The upcoming Union Budget for Financial year 2012-2013 has importance more than what is ordinarily attributed to this already very critical annual event.
In the current context, the high borrowing cost in the economy has restricted private sector consumption and investments.
Therefore, the main policy thrust of the budget must aim primarily at creating a positive investment climate by reducing capital and borrowing costs for productive sectors.
Recourse to Fiscal discipline by a two-tiered application of frugal expenditure and ingenious resource generation may be required. The government should lay down a path to move towards a fiscal deficit of under 3% of the GDP. In this context, there is a need to revisit the Reddy Committee report of 2004 on these borrowings.
The planned detangling of myriad of taxation laws and rules through GST and DTC too has been stalled.
Policy movement on that front too is highly anticipated in the upcoming budget.
The Budget must particularly seek to emphasize investments in the infrastructure sector, which is in requirement of investments of $ 1 trillion in the next 5 years.
To address this (amongst many things), a comprehensive and strategic outlook on energy security may be needed.

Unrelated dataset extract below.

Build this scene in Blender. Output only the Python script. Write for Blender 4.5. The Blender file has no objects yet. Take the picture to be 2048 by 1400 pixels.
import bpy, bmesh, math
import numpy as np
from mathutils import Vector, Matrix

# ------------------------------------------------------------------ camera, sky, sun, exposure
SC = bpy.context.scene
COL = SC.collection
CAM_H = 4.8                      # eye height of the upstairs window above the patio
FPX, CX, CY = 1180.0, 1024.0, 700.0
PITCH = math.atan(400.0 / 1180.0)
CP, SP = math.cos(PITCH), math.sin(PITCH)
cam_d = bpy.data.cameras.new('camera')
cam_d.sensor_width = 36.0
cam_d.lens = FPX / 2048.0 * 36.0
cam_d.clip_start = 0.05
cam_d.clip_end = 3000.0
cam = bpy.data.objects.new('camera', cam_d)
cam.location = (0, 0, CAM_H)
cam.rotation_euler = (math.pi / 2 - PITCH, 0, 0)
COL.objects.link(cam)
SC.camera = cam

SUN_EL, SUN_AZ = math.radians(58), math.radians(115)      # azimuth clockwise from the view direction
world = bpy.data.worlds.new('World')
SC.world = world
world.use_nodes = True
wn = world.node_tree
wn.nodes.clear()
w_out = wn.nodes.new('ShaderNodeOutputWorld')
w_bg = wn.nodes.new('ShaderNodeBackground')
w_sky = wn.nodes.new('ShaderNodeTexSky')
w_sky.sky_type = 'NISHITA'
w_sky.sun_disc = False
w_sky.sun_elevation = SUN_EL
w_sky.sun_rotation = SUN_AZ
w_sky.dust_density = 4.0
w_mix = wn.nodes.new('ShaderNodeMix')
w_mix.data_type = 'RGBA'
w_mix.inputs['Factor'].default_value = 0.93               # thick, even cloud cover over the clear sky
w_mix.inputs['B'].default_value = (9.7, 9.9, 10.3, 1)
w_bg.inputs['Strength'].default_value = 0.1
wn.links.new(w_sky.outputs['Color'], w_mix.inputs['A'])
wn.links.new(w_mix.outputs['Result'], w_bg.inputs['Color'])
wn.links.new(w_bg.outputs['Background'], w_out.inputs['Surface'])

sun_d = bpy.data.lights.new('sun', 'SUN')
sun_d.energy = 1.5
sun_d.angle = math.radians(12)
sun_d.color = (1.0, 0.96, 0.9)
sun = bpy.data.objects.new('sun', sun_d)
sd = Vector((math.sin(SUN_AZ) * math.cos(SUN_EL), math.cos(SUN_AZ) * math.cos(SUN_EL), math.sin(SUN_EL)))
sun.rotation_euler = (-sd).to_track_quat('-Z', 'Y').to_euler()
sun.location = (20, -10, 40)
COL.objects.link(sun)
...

From the capital markets point of view, there is a need for a consolidated trading platform for equity and debt asset classes; operating within a single (or a coordinated) regulatory framework.
The availability of equity and debt assets through a single trading platform may lead to increased penetration and higher capital mobilization within the economy.
What are your expectations for the mutual fund industry from the upcoming union budget?
ELSS has been a highly effective mechanism to popularize equities investment within the retail segment and also promote relatively long-term savings commitment from the investors.
Therefore, the tax-savings status of ELSS must be continued under the new tax codes.
Moreover, the empowerment of the Mutual funds to provide a scheme that allows the investor an avenue to invest for retirement and annuity, is needed. This would also promote long-term savings behavior.
Granting EET status to such a scheme may prove to be an effective feature, and may widen the market participation.
The enactment of the PFRDA and a consequent thrust for bringing it within the EET status would drive long term investments.
Finally, it has been a long standing demand of the industry has been to align the taxation status of Fund of Fund's (FoF) with the underlying scheme, rather than the current - 'debt status'.
An Equity FoF investor is essentially investing in equity schemes, and as such, should be able to avail the tax benefits which would otherwise accrue to him/her, had they invested directly into those schemes. The rectification of this imbalance would greatly improve the acceptance of the product segment, as also bring the FoF investors at par with regular investors.